The most important reason is that PDF is not a programming language like Postscript. It is just a dumb data format, with no programming constructs, where the fun lies. You cannot write a raytracer or web-server in PDF. In this sense, PDF is a retarded version of Postscript.

Moreover, PDF is in large parts binary, making it difficult to hack an existing PDF file to get what you want. Apparently, Adobe has for some time kept the PDF format as a secret, so that the only possible way to view and process a PDF file is to use Adobe's Acrobat [Reader]. This is what I hate. No interoperability with other softwares. Yes, the PDF format is nowadays open, making it possible to write PDF tools, including non Adobe PDF viewers (e.g. XPDF) which won't render non-Type1 fonts uglily on screen. (It is said that this is Adobe's conspiracy to promote sales of Type1 fonts, whose format Adobe has again kept secret for some time.) But being a binary format means that I still can't easily modify it with a text editor. This is bad news for hacking.

PDF has an advantage that it has an index table (not in the sense of the index of a printed book), so that any page of the file can be accessed pretty quickly. Postscript only provides (or even mandates) sequential access, making it slow to jump from page to page. However, this disadvantage has been alleviated by the Document Structuring Conventions , which is---you guess---specified by Adobe. It is an extension of Postscript to make it possible for software to process indivdual pages of a Postscript file easily and reliably. Many tools (such as a2ps and gv) take advantage of this extension to let the user select pages to print/view, put multiple pages onto on sheet to save paper, etc. I have been using similar tools for 10 years!
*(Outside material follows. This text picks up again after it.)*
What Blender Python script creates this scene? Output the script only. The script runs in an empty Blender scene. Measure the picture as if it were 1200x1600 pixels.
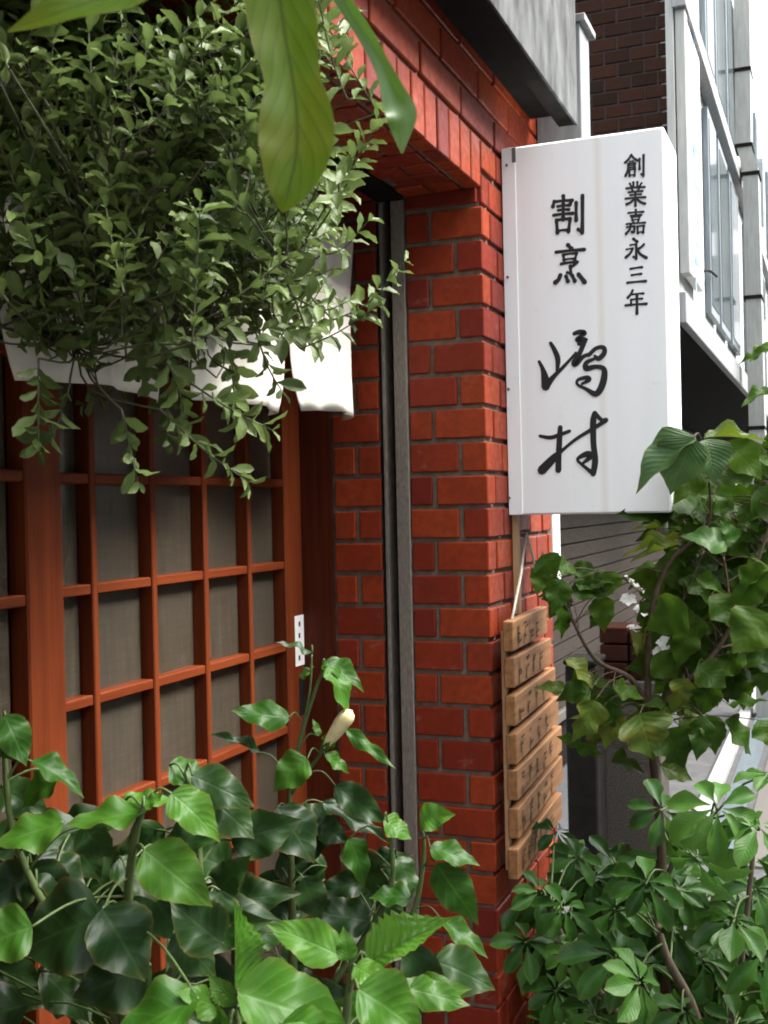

The other so called "disadvantages" of Postscript can be similarly amended by introducing backward-compatible extensions. e.g. hyperlinks can be added by the pdfmark operator/extension---another thing designed by Adobe itself to facilitate adding hyperlinks to Postscript.

Some people simply believes that Postscript is obsolete because of PDF. Well... maybe if they believe whatever they read (from Adobe). If Postscript is (was) really being deprecated by PDF, how come Adobe continued to design Postscript 3? Why does Adobe still provide and maintain printer drivers for the Windows and Macintosh platforms? (On Unix, Postscript printers works basically plug-and-play, without special drivers.)

As a programming language

Postscript is also a Turing-complete language. That means you can write any programs in Postscript. Programs that have been written in Postscript ranges from simple graph plotters to ray-tracer and web-server (PS-HTTPD) .

It is fun to write programs in Postscript. It is not difficult at all. The syntax is very simple---comparable to LISP. Yet, you can already do a lot by know very little. That's where the fun lies.

If you want to learn Postscript, you may be scared away by the PLRM (Postscript Language Reference Manual), a.k.a. ``The Red Book''. a 900-page book (ISBN: 0201379228). That book is meant to serve as a complete and authorative reference. Like a 1000+ page English dictionaries, it is not really meant to be read, but to be used as a tool. Even if you have lots of time to kill, I still won't recommend reading it from cover to cover: there much more funny things to do. Most Postscript programmers including me look up information from this manual from time to time. The hardcopy would be too bulky and heavy, I suppose. I've only kept the PDF version around. Yes, I have gone over this manual (revision 2, covering only language level 2) once, but I didn't read word by word. I just skimmed over it, reading only details that interest me at that moment.

To start learning Postscript, I recommend reading ``The Blue Book'' ( Postscript language tutorial and cookbook, ISBN 0-201-52372-8). If you're guessing that there must also be a The Green Book, you're right. That's Postscript language program design, ISBN 0-201-14396-8. These are the 3 ``primary'' books I used in teaching myself Postscript. Many people also recommend beginners to read ``Thinking in Postscript''. The book is now out of print, but the author has generously made it available online as a PDF file. I have heard a lot of good comments about it. My comments on this book is that it is more geared towards people who already know programming well (esp. in C or other procedural languages). For beginners, it's a bit tough, unless you're already an excellent programmer in other languages. However, this book should be helpful for intermediate programmers in Postscript, and useful for experts for revision.

Many of these books suggest the learner to experiment their Postscript code on a Postscript printer, and examine the printout. I recommend against this. That's is unfriendly to the environment (and your wallet, too!). A more practical way to learn Postscript is to use a Postscript emulation program, such as Ghostscript. GNU Ghostscript is free and is available for many platforms (Linux, Windows, Solaris, AIX, ...). Experiment your Postscript code with this, and you can see the results on your monitor, instead of printouts. For an editor with some Postscript support (e.g. syntax highlighting), consider using GNU Emacs version 21 or higher. I personally do not like XEmacs, partly because it is not 100% compatible with GNU Emacs. Even the configuration file is in many ways not compatible. If you know Emacs-LISP (and I do), you could write your config file so that it suits both variants of Emacsen. But why waste time on that? Many starters misbelieve that XEmacs supports the X11 Window System and GNU Emacs doesn't. So, they chose XEmacs to start with. (This includes some people who, after being amazed of how many things I can do with Emacs with just a few keypresses, accepted my recommendation to try out Emacs. When they have problems with XEmacs, they come to ask me, and I'll simply give them my standard answer: Sorry, that's XEmacs, and I'm only familiar with GNU Emacs. I don't have no idea how to solve your problem with XEmacs.) This is certainly a wrong perception. GNU Emacs has been working in X11 as a separate window (not inside an xterm) since around 1993.